With the advent of the ability of artificial intelligence (“AI”) to alter an individual’s voice and image (whether in deepfakes or expressly fictional works), it is critical to determine who – if anyone – owns the right to do so, particularly when the voice or image is clearly identified with a fictional character from an existing film. This issue is highlighted by the recent license by James Earl Jones (the voice of Darth Vader) of his voice to an AI company. While articles state that the license of his voice was for use by Disney (the owner of the Star Wars franchise), the transaction raises the following questions: (a) could anyone use his voice without permission and (b) could James Earl Jones have licensed his voice to third parties for use in other films, particularly if used in the distinctive manner of Darth Vader?
This article will refer to the individual whose voice or image is at issue as the “Individual,” the licensee of AI rights as the “AI Licensee,” the new AI work incorporating the voice or image as the “AI Work,” and any prior work that the voice or image is taken from, or resembles elements of, as the “Prior Work.”
The right to a voice or image can generally be divided into two categories: (a) the right of publicity (under various guises, including right of privacy, trademark, deepfake laws, or unfair competition) and (b) copyright, to the extent voice or image for the AI Work is taken from, or resembles elements of, a Prior Work.
Let’s first deal with the right of publicity. For simplicity, this article does not discuss whether or not a particular court has the authority to hear a case (jurisdiction over the defendant), but just the choice of law that a court that does have such jurisdiction will apply. Critically, the majority of courts in the U.S. apply the law of the domicile of the Individual (or their domicile at the time of death), by treating the right of publicity as personal property (the “Domicile Rule”). For example, if the Individual is (or was at the time of death) domiciled in a jurisdiction that does not recognize the right of publicity, then anyone can exploit an AI Work using their voice or image in a jurisdiction that follows the Domicile Rule. However, some courts in the U.S. (and most courts outside the U.S.) apply the law of the jurisdiction where the AI Work is exploited (the “Exploitation Rule”), such as by targeting customers in the jurisdiction, while a passive website that is merely open to the public without pay will not trigger the laws of that jurisdiction. In either case, the location of the domicile or headquarters of the AI Licensee is irrelevant.
Once it is established what laws apply, the next question is whether those laws enforce the right of publicity. While most U.S. states recognize this right during the life of the Individual, some states limit protection to celebrities, some limit it to advertising, and many don’t recognize it all after the death of the Individual. In addition, many foreign countries don’t recognize the right at all (or it is impossible to enforce it as a practical matter).
If the relevant law does protect the right of publicity, the final question will be whether the Individual’s voice or image is recognizable in the AI Work, since a claim is only valid if that is the case. For example, the voice of James Earl Jones is instantly recognizable, even if most people don’t know him by name, and that will almost certainly remain the case in any AI Work that uses his voice.

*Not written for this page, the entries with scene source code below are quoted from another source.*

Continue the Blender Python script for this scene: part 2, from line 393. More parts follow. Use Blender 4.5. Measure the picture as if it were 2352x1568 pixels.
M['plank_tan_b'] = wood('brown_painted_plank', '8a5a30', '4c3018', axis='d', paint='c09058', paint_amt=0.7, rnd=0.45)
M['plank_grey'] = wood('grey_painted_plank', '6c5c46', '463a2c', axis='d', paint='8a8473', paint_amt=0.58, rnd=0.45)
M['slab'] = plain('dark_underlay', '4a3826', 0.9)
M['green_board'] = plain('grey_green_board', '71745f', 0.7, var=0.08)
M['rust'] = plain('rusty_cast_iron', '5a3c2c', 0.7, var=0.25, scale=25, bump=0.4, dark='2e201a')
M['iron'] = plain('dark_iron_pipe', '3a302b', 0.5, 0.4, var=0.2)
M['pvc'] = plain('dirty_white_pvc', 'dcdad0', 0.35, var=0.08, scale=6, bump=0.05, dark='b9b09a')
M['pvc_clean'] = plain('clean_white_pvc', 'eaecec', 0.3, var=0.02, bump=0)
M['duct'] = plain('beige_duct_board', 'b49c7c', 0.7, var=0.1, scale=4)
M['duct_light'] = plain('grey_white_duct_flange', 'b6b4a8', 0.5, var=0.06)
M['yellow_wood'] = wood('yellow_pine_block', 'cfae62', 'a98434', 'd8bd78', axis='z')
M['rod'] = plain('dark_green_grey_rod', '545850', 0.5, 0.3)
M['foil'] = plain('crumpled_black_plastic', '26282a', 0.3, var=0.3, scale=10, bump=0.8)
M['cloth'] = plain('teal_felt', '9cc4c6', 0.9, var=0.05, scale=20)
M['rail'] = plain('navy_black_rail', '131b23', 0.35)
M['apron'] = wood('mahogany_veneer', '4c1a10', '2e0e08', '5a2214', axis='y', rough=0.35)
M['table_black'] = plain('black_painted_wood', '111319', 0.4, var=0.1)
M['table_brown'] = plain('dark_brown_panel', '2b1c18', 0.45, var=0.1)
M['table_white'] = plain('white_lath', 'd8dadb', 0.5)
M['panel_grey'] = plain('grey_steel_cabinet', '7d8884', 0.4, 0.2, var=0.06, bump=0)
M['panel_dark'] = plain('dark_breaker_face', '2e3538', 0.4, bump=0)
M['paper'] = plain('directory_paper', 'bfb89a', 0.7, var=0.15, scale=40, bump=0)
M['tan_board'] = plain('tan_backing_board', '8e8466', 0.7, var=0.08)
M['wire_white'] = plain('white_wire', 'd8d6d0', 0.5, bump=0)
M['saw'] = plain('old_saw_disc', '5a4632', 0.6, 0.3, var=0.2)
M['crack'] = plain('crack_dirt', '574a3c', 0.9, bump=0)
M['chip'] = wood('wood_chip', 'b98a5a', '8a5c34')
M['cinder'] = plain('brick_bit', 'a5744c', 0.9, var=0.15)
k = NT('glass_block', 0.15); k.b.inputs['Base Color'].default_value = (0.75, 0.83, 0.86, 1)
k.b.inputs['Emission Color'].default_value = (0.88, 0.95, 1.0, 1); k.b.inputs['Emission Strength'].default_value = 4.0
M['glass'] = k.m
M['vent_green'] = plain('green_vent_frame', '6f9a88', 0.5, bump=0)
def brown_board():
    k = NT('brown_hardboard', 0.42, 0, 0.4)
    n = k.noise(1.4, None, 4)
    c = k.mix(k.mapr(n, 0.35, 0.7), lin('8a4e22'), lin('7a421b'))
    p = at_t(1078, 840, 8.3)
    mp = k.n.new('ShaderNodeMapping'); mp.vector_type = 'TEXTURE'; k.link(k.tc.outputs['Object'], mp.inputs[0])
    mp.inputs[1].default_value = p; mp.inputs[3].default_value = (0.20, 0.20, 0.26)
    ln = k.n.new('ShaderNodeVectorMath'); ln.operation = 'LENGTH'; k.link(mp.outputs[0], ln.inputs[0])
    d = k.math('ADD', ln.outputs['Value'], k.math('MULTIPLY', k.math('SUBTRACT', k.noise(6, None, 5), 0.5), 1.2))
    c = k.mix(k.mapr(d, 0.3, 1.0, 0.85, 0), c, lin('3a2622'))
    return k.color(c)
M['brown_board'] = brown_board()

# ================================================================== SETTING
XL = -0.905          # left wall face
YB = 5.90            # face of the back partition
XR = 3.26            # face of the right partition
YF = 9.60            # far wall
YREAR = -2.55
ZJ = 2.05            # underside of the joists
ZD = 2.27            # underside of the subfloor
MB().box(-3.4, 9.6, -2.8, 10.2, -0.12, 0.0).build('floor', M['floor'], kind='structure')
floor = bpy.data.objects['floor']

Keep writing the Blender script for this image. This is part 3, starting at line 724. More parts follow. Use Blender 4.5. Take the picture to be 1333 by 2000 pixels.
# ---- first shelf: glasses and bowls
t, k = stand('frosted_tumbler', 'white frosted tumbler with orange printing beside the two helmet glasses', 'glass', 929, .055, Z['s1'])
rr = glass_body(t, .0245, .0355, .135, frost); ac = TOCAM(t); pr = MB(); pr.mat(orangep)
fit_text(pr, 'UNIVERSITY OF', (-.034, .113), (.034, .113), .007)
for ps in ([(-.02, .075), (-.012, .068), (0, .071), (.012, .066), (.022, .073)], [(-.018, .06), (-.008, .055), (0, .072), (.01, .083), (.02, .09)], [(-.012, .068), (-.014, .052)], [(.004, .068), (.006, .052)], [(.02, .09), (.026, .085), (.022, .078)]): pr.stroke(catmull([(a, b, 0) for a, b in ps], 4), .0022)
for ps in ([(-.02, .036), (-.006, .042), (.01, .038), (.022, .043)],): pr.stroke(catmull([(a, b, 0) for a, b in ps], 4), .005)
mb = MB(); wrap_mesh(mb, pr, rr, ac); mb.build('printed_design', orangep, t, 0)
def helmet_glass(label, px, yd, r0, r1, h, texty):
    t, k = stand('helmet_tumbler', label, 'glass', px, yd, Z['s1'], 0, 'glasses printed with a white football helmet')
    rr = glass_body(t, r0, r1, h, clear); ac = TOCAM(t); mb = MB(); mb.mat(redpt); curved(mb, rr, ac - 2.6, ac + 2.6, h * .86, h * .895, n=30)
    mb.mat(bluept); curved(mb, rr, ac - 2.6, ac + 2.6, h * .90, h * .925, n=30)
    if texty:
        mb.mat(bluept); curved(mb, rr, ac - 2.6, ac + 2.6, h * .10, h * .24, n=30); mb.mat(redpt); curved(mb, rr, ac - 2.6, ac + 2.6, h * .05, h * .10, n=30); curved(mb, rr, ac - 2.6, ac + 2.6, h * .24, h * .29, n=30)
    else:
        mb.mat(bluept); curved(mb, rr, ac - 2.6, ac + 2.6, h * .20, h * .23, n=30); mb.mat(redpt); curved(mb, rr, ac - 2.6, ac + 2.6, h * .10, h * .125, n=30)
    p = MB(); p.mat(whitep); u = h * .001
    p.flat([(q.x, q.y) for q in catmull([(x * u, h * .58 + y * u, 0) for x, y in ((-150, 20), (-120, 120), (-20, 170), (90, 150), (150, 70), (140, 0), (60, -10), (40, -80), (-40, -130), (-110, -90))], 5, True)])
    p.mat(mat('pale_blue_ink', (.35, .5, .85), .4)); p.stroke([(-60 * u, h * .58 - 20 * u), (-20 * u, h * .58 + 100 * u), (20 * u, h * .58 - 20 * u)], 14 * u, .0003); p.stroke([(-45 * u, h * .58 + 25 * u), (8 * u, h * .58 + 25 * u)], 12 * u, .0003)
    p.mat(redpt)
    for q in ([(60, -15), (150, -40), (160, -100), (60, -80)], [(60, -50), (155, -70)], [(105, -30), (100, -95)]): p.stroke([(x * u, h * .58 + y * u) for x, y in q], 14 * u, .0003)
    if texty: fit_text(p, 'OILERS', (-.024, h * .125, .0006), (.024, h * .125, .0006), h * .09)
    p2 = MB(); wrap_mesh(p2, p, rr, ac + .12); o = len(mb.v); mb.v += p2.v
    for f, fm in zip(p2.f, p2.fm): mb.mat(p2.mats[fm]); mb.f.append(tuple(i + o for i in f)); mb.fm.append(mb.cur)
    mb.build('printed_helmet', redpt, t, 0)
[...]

It is reported that James Earl Jones lives in New York, a state that protects the right of publicity against a commercial use and permits that right to be inherited. Thus, the AI Licensee of his voice should have enforceable rights to use his voice even after his death, both in states that follow the Domicile Rule and in states that follow the Exploitation Rule, but not in jurisdictions that do not follow either rule (e.g., many countries outside the U.S.). In addition, New York (as well as California) do not provide protection after death of the Individual for an AI Work that is for entertainment, such as a movie, so anyone could use James Earl Jones voice in another movie without permission after his death in a jurisdiction that follows the Domicile Rule.
If the Individual has consented to the AI Work (or their consent is not required under the analysis above), the next issue to be considered is copyright, which is a two-fold inquiry: (a) whether the voice or image was taken from some Prior Work and (b) whether the AI Work resembles elements of a Prior Work.
If the voice or image of the Individual is initially copied from a Prior Work in order to be altered by AI, that copying alone is technically copyright infringement (even if the resulting AI Work does not resemble any elements of the Prior Work), although most courts would apply the fair use defense to permit the initial copying.
A separate issue is whether the AI Work resembles elements of a Prior Work, regardless of the source of the voice or image. For example, what if an AI Work is created by an AI Licensee other than Disney using the distinctive voice of James Earl Jones to create a new villain named Dark Hater that has the same voice as Darth Vader? While an Individual’s voice is generally not protected by copyright, if an AI Work uses a voice or image that the public associates with a particular fictitious character (live or animated) from a Prior Work, the owner of the Prior Work may have a valid claim for copyright infringement of that character, although a claim based solely on imitating the voice of a fictitious character is untested.
So murky waters indeed, and as always, the law will be forced to catch up with technology. This will be a fun one to watch.